> INFORMATION SHOWN:
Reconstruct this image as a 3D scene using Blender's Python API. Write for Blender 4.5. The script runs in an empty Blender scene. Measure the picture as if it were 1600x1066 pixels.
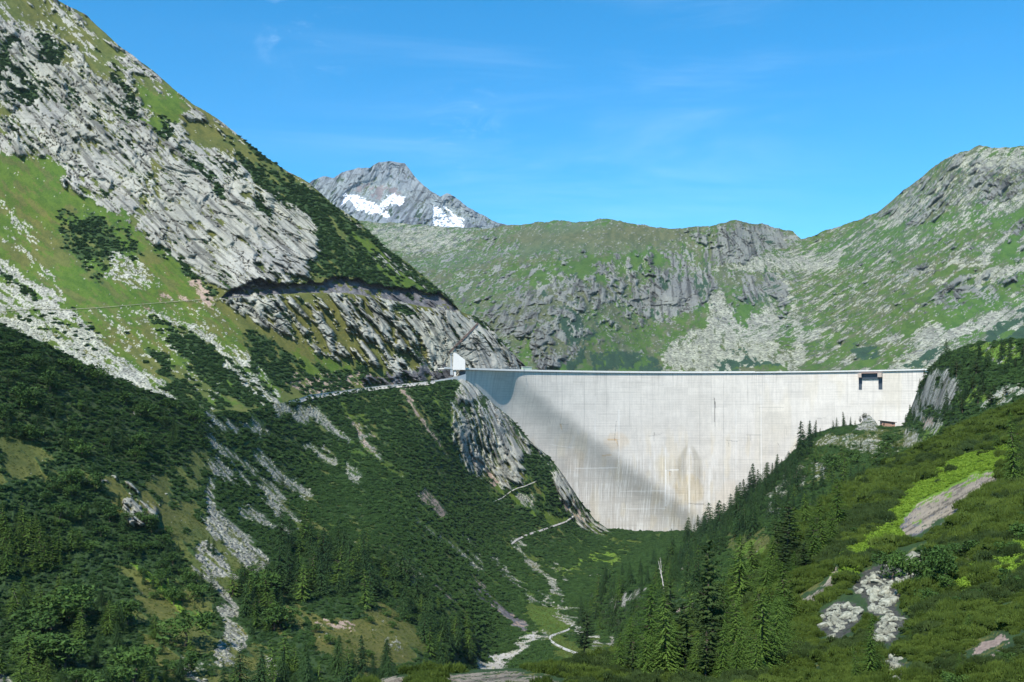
import bpy, math, random
import numpy as np
C = bpy.context.scene.collection
random.seed(7); RNG = np.random.default_rng(7)
PI = math.pi
# ------------------------------------------------------------------ camera, sky, sun, exposure
FX, CX, HY = 1600.0, 800.0, 650.0            # focal length in photo pixels, centre column, horizon row
cam_d = bpy.data.cameras.new('camera'); cam = bpy.data.objects.new('camera', cam_d); C.objects.link(cam)
cam.location = (0, 0, 0); cam.rotation_euler = (PI/2, 0, 0)
cam_d.sensor_width = 36; cam_d.lens = 36; cam_d.shift_y = (HY-533)/1600
cam_d.clip_start = 1; cam_d.clip_end = 60000
bpy.context.scene.camera = cam

SUN_AZ = 28      # degrees to the left of straight behind the camera
SUN_EL = 50
sa, se = math.radians(SUN_AZ), math.radians(SUN_EL)
SDIR = (-math.sin(sa)*math.cos(se), -math.cos(sa)*math.cos(se), math.sin(se))   # towards the sun
sun_d = bpy.data.lights.new('sun', 'SUN'); sun = bpy.data.objects.new('sun', sun_d); C.objects.link(sun)
sun_d.energy = 4.3; sun_d.angle = math.radians(0.5); sun_d.color = (1.0, 0.955, 0.88)
from mathutils import Vector
sun.rotation_euler = Vector(SDIR).to_track_quat('Z', 'Y').to_euler()
sun.location = (0, 0, 500)

W = bpy.data.worlds.new('World'); bpy.context.scene.world = W; W.use_nodes = True
wn, wl = W.node_tree.nodes, W.node_tree.links
wn.clear()
wo = wn.new('ShaderNodeOutputWorld'); bg = wn.new('ShaderNodeBackground'); sky = wn.new('ShaderNodeTexSky')
sky.sky_type = 'NISHITA'; sky.sun_disc = False
sky.sun_elevation = se
sky.sun_rotation = math.atan2(SDIR[0], SDIR[1])
sky.altitude = 1900; sky.air_density = 1.0; sky.dust_density = 0.25; sky.ozone_density = 3.0
bg.inputs['Strength'].default_value = 0.15
hsv = wn.new('ShaderNodeHueSaturation'); hsv.inputs['Saturation'].default_value = 1.42; hsv.inputs['Value'].default_value = 0.93
hsv.inputs['Hue'].default_value = 0.489
wl.new(sky.outputs[0], hsv.inputs['Color'])
# thin cirrus: noise on the sky direction
tc = wn.new('ShaderNodeTexCoord')
def cloud_noise(scale_vec, rot, scale, detail, lo, hi, dist=1.5):
    mp = wn.new('ShaderNodeMapping'); mp.inputs['Scale'].default_value = scale_vec; mp.inputs['Rotation'].default_value = rot
    nz = wn.new('ShaderNodeTexNoise'); nz.inputs['Scale'].default_value = scale; nz.inputs['Detail'].default_value = detail
    nz.inputs['Distortion'].default_value = dist; nz.inputs['Roughness'].default_value = 0.62
    mr = wn.new('ShaderNodeMapRange'); mr.inputs[1].default_value = lo; mr.inputs[2].default_value = hi; mr.interpolation_type = 'SMOOTHSTEP'
    wl.new(tc.outputs['Generated'], mp.inputs[0]); wl.new(mp.outputs[0], nz.inputs[0]); wl.new(nz.outputs[0], mr.inputs[0])
    return mr.outputs[0]
def wmath(op, a, b):
    m = wn.new('ShaderNodeMath'); m.operation = op
    for i, v in enumerate((a, b)):
        if isinstance(v, (int, float)): m.inputs[i].default_value = v
        else: wl.new(v, m.inputs[i])
    return m.outputs[0]
def wsph(px, py, r0, r1):      # soft cap of sky round one direction
    d = Vector(((px-CX)/FX, 1, (HY-py)/FX)).normalized()
    vd = wn.new('ShaderNodeVectorMath'); vd.operation = 'DISTANCE'; vd.inputs[1].default_value = d
    nv = wn.new('ShaderNodeVectorMath'); nv.operation = 'NORMALIZE'
    wl.new(tc.outputs['Generated'], nv.inputs[0]); wl.new(nv.outputs[0], vd.inputs[0])
    mr = wn.new('ShaderNodeMapRange'); mr.interpolation_type = 'SMOOTHSTEP'
    mr.inputs[1].default_value = r1; mr.inputs[2].default_value = r0
    wl.new(vd.outputs['Value'], mr.inputs[0]); return mr.outputs[0]
c1 = cloud_noise((1.0, 1.0, 7.0), (0, 0.22, 0), 2.2, 7, 0.42, 0.85, 0.6)
c2 = cloud_noise((2.0, 2.0, 5.0), (0, -0.6, 0), 9.0, 6, 0.50, 0.80, 0.8)
m1 = wmath('MULTIPLY', c1, wsph(900, 90, 0.05, 0.42))
m2 = wmath('MULTIPLY', c2, wsph(480, 40, 0.015, 0.06))
m3 = wmath('MULTIPLY', c2, wsph(720, 200, 0.01, 0.055))
ms = wmath('MULTIPLY', wmath('ADD', wmath('MULTIPLY', m1, 0.15), wmath('ADD', wmath('MULTIPLY', m2, 0.25), wmath('MULTIPLY', m3, 0.25))), 1.0)
mixc = wn.new('ShaderNodeMix'); mixc.data_type = 'RGBA'
mixc.inputs['B'].default_value = (6.2, 7.2, 8.2, 1)
wl.new(ms, mixc.inputs['Factor']); wl.new(hsv.outputs[0], mixc.inputs['A'])
wl.new(mixc.outputs['Result'], bg.inputs['Color']); wl.new(bg.outputs[0], wo.inputs[0])

vs = bpy.context.scene.view_settings
vs.view_transform = 'Standard'; vs.look = 'None'; vs.gamma = 1; vs.exposure = 0.72; vs.use_curve_mapping = False
cy = bpy.context.scene.cycles
cy.max_bounces = 6; cy.diffuse_bounces = 3; cy.transparent_max_bounces = 8

# ------------------------------------------------------------------ helpers
def tag(o, label=None, cat=None, group=None, kind=None):
    if label: o['label'] = label
    if cat: o['category'] = cat
    if group: o['group'] = group
    if kind: o['kind'] = kind
    return o
def U(px, py, D):                    # photo direction + depth -> world
    px, py, D = np.asarray(px, float), np.asarray(py, float), np.asarray(D, float)
    return np.stack([(px-CX)/FX*D, D, (HY-py)/FX*D], -1)
def hash3(ix, iy, iz, seed):
    h = (ix.astype(np.uint32)*np.uint32(73856093)) ^ (iy.astype(np.uint32)*np.uint32(19349663)) ^ (iz.astype(np.uint32)*np.uint32(83492791)) ^ np.uint32(seed*2654435761 & 0xffffffff)
    h ^= h >> np.uint32(13); h *= np.uint32(1274126177); h ^= h >> np.uint32(16); h *= np.uint32(2246822519); h ^= h >> np.uint32(15)
    return (h & np.uint32(0xffffff)).astype(np.float32)/np.float32(0xffffff)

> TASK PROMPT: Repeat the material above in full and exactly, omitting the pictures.

> WORKED SOLUTION:
Reconstruct this image as a 3D scene using Blender's Python API. Write for Blender 4.5. The script runs in an empty Blender scene. Measure the picture as if it were 1600x1066 pixels.
import bpy, math, random
import numpy as np
C = bpy.context.scene.collection
random.seed(7); RNG = np.random.default_rng(7)
PI = math.pi
# ------------------------------------------------------------------ camera, sky, sun, exposure
FX, CX, HY = 1600.0, 800.0, 650.0            # focal length in photo pixels, centre column, horizon row
cam_d = bpy.data.cameras.new('camera'); cam = bpy.data.objects.new('camera', cam_d); C.objects.link(cam)
cam.location = (0, 0, 0); cam.rotation_euler = (PI/2, 0, 0)
cam_d.sensor_width = 36; cam_d.lens = 36; cam_d.shift_y = (HY-533)/1600
cam_d.clip_start = 1; cam_d.clip_end = 60000
bpy.context.scene.camera = cam

SUN_AZ = 28      # degrees to the left of straight behind the camera
SUN_EL = 50
sa, se = math.radians(SUN_AZ), math.radians(SUN_EL)
SDIR = (-math.sin(sa)*math.cos(se), -math.cos(sa)*math.cos(se), math.sin(se))   # towards the sun
sun_d = bpy.data.lights.new('sun', 'SUN'); sun = bpy.data.objects.new('sun', sun_d); C.objects.link(sun)
sun_d.energy = 4.3; sun_d.angle = math.radians(0.5); sun_d.color = (1.0, 0.955, 0.88)
from mathutils import Vector
sun.rotation_euler = Vector(SDIR).to_track_quat('Z', 'Y').to_euler()
sun.location = (0, 0, 500)

W = bpy.data.worlds.new('World'); bpy.context.scene.world = W; W.use_nodes = True
wn, wl = W.node_tree.nodes, W.node_tree.links
wn.clear()
wo = wn.new('ShaderNodeOutputWorld'); bg = wn.new('ShaderNodeBackground'); sky = wn.new('ShaderNodeTexSky')
sky.sky_type = 'NISHITA'; sky.sun_disc = False
sky.sun_elevation = se
sky.sun_rotation = math.atan2(SDIR[0], SDIR[1])
sky.altitude = 1900; sky.air_density = 1.0; sky.dust_density = 0.25; sky.ozone_density = 3.0
bg.inputs['Strength'].default_value = 0.15
hsv = wn.new('ShaderNodeHueSaturation'); hsv.inputs['Saturation'].default_value = 1.42; hsv.inputs['Value'].default_value = 0.93
hsv.inputs['Hue'].default_value = 0.489
wl.new(sky.outputs[0], hsv.inputs['Color'])
# thin cirrus: noise on the sky direction
tc = wn.new('ShaderNodeTexCoord')
def cloud_noise(scale_vec, rot, scale, detail, lo, hi, dist=1.5):
    mp = wn.new('ShaderNodeMapping'); mp.inputs['Scale'].default_value = scale_vec; mp.inputs['Rotation'].default_value = rot
    nz = wn.new('ShaderNodeTexNoise'); nz.inputs['Scale'].default_value = scale; nz.inputs['Detail'].default_value = detail
    nz.inputs['Distortion'].default_value = dist; nz.inputs['Roughness'].default_value = 0.62
    mr = wn.new('ShaderNodeMapRange'); mr.inputs[1].default_value = lo; mr.inputs[2].default_value = hi; mr.interpolation_type = 'SMOOTHSTEP'
    wl.new(tc.outputs['Generated'], mp.inputs[0]); wl.new(mp.outputs[0], nz.inputs[0]); wl.new(nz.outputs[0], mr.inputs[0])
    return mr.outputs[0]
def wmath(op, a, b):
    m = wn.new('ShaderNodeMath'); m.operation = op
    for i, v in enumerate((a, b)):
        if isinstance(v, (int, float)): m.inputs[i].default_value = v
        else: wl.new(v, m.inputs[i])
    return m.outputs[0]
def wsph(px, py, r0, r1):      # soft cap of sky round one direction
    d = Vector(((px-CX)/FX, 1, (HY-py)/FX)).normalized()
    vd = wn.new('ShaderNodeVectorMath'); vd.operation = 'DISTANCE'; vd.inputs[1].default_value = d
    nv = wn.new('ShaderNodeVectorMath'); nv.operation = 'NORMALIZE'
    wl.new(tc.outputs['Generated'], nv.inputs[0]); wl.new(nv.outputs[0], vd.inputs[0])
    mr = wn.new('ShaderNodeMapRange'); mr.interpolation_type = 'SMOOTHSTEP'
    mr.inputs[1].default_value = r1; mr.inputs[2].default_value = r0
    wl.new(vd.outputs['Value'], mr.inputs[0]); return mr.outputs[0]
c1 = cloud_noise((1.0, 1.0, 7.0), (0, 0.22, 0), 2.2, 7, 0.42, 0.85, 0.6)
c2 = cloud_noise((2.0, 2.0, 5.0), (0, -0.6, 0), 9.0, 6, 0.50, 0.80, 0.8)
m1 = wmath('MULTIPLY', c1, wsph(900, 90, 0.05, 0.42))
m2 = wmath('MULTIPLY', c2, wsph(480, 40, 0.015, 0.06))
m3 = wmath('MULTIPLY', c2, wsph(720, 200, 0.01, 0.055))
ms = wmath('MULTIPLY', wmath('ADD', wmath('MULTIPLY', m1, 0.15), wmath('ADD', wmath('MULTIPLY', m2, 0.25), wmath('MULTIPLY', m3, 0.25))), 1.0)
mixc = wn.new('ShaderNodeMix'); mixc.data_type = 'RGBA'
mixc.inputs['B'].default_value = (6.2, 7.2, 8.2, 1)
wl.new(ms, mixc.inputs['Factor']); wl.new(hsv.outputs[0], mixc.inputs['A'])
wl.new(mixc.outputs['Result'], bg.inputs['Color']); wl.new(bg.outputs[0], wo.inputs[0])

vs = bpy.context.scene.view_settings
vs.view_transform = 'Standard'; vs.look = 'None'; vs.gamma = 1; vs.exposure = 0.72; vs.use_curve_mapping = False
cy = bpy.context.scene.cycles
cy.max_bounces = 6; cy.diffuse_bounces = 3; cy.transparent_max_bounces = 8

# ------------------------------------------------------------------ helpers
def tag(o, label=None, cat=None, group=None, kind=None):
    if label: o['label'] = label
    if cat: o['category'] = cat
    if group: o['group'] = group
    if kind: o['kind'] = kind
    return o
def U(px, py, D):                    # photo direction + depth -> world
    px, py, D = np.asarray(px, float), np.asarray(py, float), np.asarray(D, float)
    return np.stack([(px-CX)/FX*D, D, (HY-py)/FX*D], -1)
def hash3(ix, iy, iz, seed):
    h = (ix.astype(np.uint32)*np.uint32(73856093)) ^ (iy.astype(np.uint32)*np.uint32(19349663)) ^ (iz.astype(np.uint32)*np.uint32(83492791)) ^ np.uint32(seed*2654435761 & 0xffffffff)
    h ^= h >> np.uint32(13); h *= np.uint32(1274126177); h ^= h >> np.uint32(16); h *= np.uint32(2246822519); h ^= h >> np.uint32(15)
    return (h & np.uint32(0xffffff)).astype(np.float32)/np.float32(0xffffff)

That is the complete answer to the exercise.